** start Available records **
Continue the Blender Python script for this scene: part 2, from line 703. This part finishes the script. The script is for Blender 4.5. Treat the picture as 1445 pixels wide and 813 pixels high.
** end Available records **
** start Available records **
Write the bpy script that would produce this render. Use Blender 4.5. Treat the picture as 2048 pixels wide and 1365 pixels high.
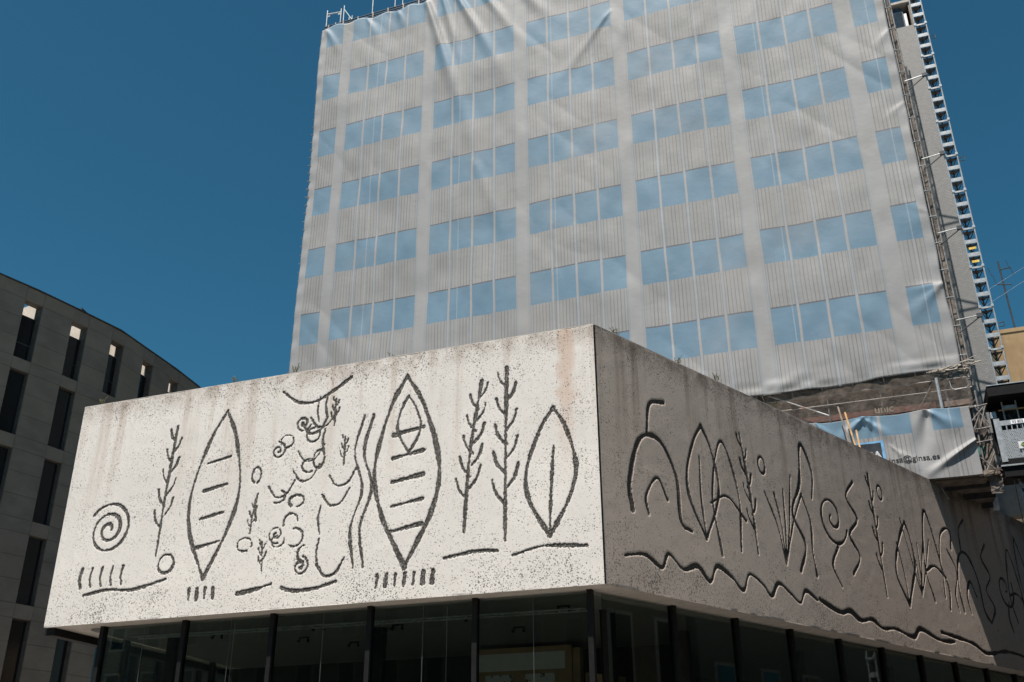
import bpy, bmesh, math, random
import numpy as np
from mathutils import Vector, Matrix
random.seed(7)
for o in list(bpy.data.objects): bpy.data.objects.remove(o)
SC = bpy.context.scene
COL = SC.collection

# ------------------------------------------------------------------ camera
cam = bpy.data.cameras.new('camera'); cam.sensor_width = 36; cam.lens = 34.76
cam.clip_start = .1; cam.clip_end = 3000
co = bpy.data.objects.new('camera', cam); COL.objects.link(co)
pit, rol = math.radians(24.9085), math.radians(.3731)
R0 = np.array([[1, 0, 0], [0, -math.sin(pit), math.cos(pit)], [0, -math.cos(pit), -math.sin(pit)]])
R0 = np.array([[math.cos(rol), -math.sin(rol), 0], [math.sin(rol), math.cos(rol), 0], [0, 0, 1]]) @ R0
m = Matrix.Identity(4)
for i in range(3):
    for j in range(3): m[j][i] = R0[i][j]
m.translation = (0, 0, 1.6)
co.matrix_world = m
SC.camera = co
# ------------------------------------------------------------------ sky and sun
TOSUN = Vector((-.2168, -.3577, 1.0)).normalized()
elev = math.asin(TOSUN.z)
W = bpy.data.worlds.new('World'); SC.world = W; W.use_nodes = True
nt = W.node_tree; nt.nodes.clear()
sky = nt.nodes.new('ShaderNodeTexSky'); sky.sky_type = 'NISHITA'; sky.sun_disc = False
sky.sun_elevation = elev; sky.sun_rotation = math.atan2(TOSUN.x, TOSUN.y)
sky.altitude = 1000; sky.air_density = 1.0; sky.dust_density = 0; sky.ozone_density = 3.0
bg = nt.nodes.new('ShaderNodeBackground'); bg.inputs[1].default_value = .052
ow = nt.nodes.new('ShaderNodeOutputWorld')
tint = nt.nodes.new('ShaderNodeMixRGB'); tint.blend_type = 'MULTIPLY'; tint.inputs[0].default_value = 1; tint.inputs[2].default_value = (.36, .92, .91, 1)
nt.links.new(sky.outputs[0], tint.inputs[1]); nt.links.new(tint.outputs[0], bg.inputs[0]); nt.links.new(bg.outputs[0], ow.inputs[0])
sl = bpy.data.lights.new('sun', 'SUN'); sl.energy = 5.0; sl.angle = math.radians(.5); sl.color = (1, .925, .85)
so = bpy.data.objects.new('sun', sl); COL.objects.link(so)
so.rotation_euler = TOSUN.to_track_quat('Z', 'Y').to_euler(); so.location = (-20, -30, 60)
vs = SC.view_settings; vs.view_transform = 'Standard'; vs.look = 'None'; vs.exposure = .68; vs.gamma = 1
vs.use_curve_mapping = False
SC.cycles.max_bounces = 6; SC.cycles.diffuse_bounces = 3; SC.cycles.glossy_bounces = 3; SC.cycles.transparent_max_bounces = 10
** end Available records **
What this task involves – The copy should hold exactly the lines from the line with "Write the bpy" to the line with "COL = SC.collection", both ends in, set down without any pictures and with nothing added.

Expected output –
Write the bpy script that would produce this render. Use Blender 4.5. Treat the picture as 2048 pixels wide and 1365 pixels high.
import bpy, bmesh, math, random
import numpy as np
from mathutils import Vector, Matrix
random.seed(7)
for o in list(bpy.data.objects): bpy.data.objects.remove(o)
SC = bpy.context.scene
COL = SC.collection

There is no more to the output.